= Information shown =
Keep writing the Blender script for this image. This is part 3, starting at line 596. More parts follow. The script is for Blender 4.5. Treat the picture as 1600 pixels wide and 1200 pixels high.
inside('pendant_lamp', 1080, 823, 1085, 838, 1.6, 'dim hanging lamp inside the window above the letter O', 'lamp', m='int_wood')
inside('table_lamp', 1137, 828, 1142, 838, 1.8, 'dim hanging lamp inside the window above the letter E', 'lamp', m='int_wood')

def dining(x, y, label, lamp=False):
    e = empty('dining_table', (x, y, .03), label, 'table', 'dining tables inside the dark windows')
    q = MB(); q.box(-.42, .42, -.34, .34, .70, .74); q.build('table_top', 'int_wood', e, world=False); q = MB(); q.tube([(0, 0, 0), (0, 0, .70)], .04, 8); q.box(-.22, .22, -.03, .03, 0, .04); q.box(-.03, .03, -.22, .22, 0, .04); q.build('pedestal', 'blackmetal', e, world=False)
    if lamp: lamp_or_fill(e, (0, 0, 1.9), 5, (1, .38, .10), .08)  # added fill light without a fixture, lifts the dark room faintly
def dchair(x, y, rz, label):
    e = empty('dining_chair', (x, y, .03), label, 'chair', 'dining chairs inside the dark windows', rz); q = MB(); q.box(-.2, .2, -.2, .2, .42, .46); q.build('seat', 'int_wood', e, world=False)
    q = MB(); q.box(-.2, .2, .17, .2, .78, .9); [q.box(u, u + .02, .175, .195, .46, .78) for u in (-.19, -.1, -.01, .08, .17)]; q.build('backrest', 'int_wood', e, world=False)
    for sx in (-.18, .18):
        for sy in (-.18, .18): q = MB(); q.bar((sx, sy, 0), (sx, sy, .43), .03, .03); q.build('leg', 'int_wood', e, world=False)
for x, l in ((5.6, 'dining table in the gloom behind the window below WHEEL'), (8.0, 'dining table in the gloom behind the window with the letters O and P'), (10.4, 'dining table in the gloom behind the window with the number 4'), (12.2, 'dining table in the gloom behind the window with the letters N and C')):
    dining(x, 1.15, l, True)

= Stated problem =
Repeat every line of the data, exactly and in full.

= Exercise response =
Keep writing the Blender script for this image. This is part 3, starting at line 596. More parts follow. The script is for Blender 4.5. Treat the picture as 1600 pixels wide and 1200 pixels high.
inside('pendant_lamp', 1080, 823, 1085, 838, 1.6, 'dim hanging lamp inside the window above the letter O', 'lamp', m='int_wood')
inside('table_lamp', 1137, 828, 1142, 838, 1.8, 'dim hanging lamp inside the window above the letter E', 'lamp', m='int_wood')

def dining(x, y, label, lamp=False):
    e = empty('dining_table', (x, y, .03), label, 'table', 'dining tables inside the dark windows')
    q = MB(); q.box(-.42, .42, -.34, .34, .70, .74); q.build('table_top', 'int_wood', e, world=False); q = MB(); q.tube([(0, 0, 0), (0, 0, .70)], .04, 8); q.box(-.22, .22, -.03, .03, 0, .04); q.box(-.03, .03, -.22, .22, 0, .04); q.build('pedestal', 'blackmetal', e, world=False)
    if lamp: lamp_or_fill(e, (0, 0, 1.9), 5, (1, .38, .10), .08)  # added fill light without a fixture, lifts the dark room faintly
def dchair(x, y, rz, label):
    e = empty('dining_chair', (x, y, .03), label, 'chair', 'dining chairs inside the dark windows', rz); q = MB(); q.box(-.2, .2, -.2, .2, .42, .46); q.build('seat', 'int_wood', e, world=False)
    q = MB(); q.box(-.2, .2, .17, .2, .78, .9); [q.box(u, u + .02, .175, .195, .46, .78) for u in (-.19, -.1, -.01, .08, .17)]; q.build('backrest', 'int_wood', e, world=False)
    for sx in (-.18, .18):
        for sy in (-.18, .18): q = MB(); q.bar((sx, sy, 0), (sx, sy, .43), .03, .03); q.build('leg', 'int_wood', e, world=False)
for x, l in ((5.6, 'dining table in the gloom behind the window below WHEEL'), (8.0, 'dining table in the gloom behind the window with the letters O and P'), (10.4, 'dining table in the gloom behind the window with the number 4'), (12.2, 'dining table in the gloom behind the window with the letters N and C')):
    dining(x, 1.15, l, True)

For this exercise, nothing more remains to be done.